Pero esa amargura no es un defecto... Es memoria, es experiencia, ese sabor que deja hacer las cosas sin atajos.

En contraste, la nueva escuela, ese batallón de mentes veloces y dedos ágiles, creció con acceso inmediato a todo. Referencias infinitas, máquinas listas, tintas listas, pieles listas... Y no está mal, no es su culpa, es el resultado de la evolución natural de las cosas, es la tecnología al servicio del talento. Pero justo por eso, a veces, se pierde la pausa, la reverencia, el camino largo. No porque no se respete, sino porque no se conoce.

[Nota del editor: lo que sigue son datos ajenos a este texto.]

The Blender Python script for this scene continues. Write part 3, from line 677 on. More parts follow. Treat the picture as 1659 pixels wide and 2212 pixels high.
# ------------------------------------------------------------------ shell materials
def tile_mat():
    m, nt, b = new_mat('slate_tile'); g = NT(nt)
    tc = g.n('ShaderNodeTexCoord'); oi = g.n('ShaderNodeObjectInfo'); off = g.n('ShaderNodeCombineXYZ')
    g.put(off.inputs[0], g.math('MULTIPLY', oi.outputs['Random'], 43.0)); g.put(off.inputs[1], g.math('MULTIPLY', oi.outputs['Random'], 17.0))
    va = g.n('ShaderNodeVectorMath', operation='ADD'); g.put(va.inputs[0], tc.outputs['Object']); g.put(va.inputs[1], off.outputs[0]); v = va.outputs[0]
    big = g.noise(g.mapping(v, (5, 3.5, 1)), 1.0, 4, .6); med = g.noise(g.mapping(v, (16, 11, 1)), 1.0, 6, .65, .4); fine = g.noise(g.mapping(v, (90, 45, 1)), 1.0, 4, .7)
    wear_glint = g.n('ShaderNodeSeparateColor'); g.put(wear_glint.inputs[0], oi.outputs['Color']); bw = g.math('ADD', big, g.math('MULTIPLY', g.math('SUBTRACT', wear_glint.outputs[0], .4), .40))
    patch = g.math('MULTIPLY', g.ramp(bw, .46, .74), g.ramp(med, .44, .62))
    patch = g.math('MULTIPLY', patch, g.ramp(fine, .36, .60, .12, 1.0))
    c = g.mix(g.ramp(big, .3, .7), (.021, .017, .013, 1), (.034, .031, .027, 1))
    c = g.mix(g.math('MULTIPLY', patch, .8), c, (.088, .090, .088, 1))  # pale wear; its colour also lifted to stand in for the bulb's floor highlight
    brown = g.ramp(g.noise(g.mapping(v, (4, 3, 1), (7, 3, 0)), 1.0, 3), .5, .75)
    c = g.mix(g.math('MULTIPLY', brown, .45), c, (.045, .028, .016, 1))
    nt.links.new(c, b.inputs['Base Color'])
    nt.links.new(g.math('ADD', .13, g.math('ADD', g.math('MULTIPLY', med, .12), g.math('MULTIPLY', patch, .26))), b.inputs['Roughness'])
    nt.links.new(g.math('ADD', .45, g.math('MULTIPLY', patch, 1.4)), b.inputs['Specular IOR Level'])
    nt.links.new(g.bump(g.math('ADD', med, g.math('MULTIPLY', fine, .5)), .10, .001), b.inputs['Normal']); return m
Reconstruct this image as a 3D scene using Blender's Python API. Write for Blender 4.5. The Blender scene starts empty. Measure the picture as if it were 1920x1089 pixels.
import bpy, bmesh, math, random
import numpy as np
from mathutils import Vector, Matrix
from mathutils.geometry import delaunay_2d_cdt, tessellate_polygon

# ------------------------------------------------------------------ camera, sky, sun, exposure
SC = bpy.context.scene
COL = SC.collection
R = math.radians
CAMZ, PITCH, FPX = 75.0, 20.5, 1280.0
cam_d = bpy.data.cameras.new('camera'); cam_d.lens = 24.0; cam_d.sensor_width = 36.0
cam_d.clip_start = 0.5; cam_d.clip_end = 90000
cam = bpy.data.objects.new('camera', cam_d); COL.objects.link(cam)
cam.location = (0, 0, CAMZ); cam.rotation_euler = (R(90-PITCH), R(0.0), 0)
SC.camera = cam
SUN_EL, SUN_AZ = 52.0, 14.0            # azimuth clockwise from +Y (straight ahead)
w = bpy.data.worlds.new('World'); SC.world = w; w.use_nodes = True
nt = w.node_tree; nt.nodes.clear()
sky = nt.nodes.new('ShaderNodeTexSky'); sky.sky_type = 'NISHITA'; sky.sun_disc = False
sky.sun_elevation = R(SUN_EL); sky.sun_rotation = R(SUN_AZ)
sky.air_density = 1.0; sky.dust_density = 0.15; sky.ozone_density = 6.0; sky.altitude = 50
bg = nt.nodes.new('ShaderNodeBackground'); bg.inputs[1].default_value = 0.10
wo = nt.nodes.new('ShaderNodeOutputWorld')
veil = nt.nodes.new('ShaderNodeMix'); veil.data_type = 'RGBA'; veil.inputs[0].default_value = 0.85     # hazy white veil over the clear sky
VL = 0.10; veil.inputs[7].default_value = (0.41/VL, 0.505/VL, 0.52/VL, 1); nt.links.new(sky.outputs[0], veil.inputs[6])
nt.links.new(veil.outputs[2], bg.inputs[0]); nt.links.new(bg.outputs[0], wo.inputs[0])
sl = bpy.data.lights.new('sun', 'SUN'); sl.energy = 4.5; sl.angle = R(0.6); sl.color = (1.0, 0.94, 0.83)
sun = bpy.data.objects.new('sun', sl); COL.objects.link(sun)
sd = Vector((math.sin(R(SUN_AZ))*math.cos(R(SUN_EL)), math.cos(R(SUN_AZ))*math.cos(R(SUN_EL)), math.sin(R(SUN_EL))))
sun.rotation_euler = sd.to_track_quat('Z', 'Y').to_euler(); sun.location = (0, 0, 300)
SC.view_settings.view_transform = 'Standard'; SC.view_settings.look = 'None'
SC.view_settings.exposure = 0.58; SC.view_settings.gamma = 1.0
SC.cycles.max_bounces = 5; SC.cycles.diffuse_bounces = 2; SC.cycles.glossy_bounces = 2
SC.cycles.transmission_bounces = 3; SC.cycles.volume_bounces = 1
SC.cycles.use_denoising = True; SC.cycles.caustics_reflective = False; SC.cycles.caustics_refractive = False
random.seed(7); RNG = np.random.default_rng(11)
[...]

Entonces vienen los choques: el maestro que exige silencio mientras el aprendiz graba reels, el veterano que habla de ética mientras el nuevo piensa en engagement, la vieja escuela, cansada de explicar lo obvio, la nueva, desesperada por hacer historia rápido.

Pero en el fondo, todo esto va más allá de etiquetas. Porque ser tatuador de verdad, de los que tienen hambre y no sólo gusto, no tiene que ver con la edad ni con la escuela, tiene que ver con el fuego, con la intención, con la comprensión del lugar que ocupas: de dónde vienes, qué cargas y hacia dónde vas.


Y si algo podemos aprender unos de otros, es que el futuro no se construye negando el pasado, ni el pasado se honra estancándose.

Así que antes de llamar amargado al viejo o impaciente al nuevo, vale la pena preguntarse: ¿qué hay detrás de esa actitud? ¿Qué historia? ¿Qué herida? ¿Qué deseo?

Al final, tatuar es eso: marcar. Y todo el que ha dejado huella, sabe lo que duele.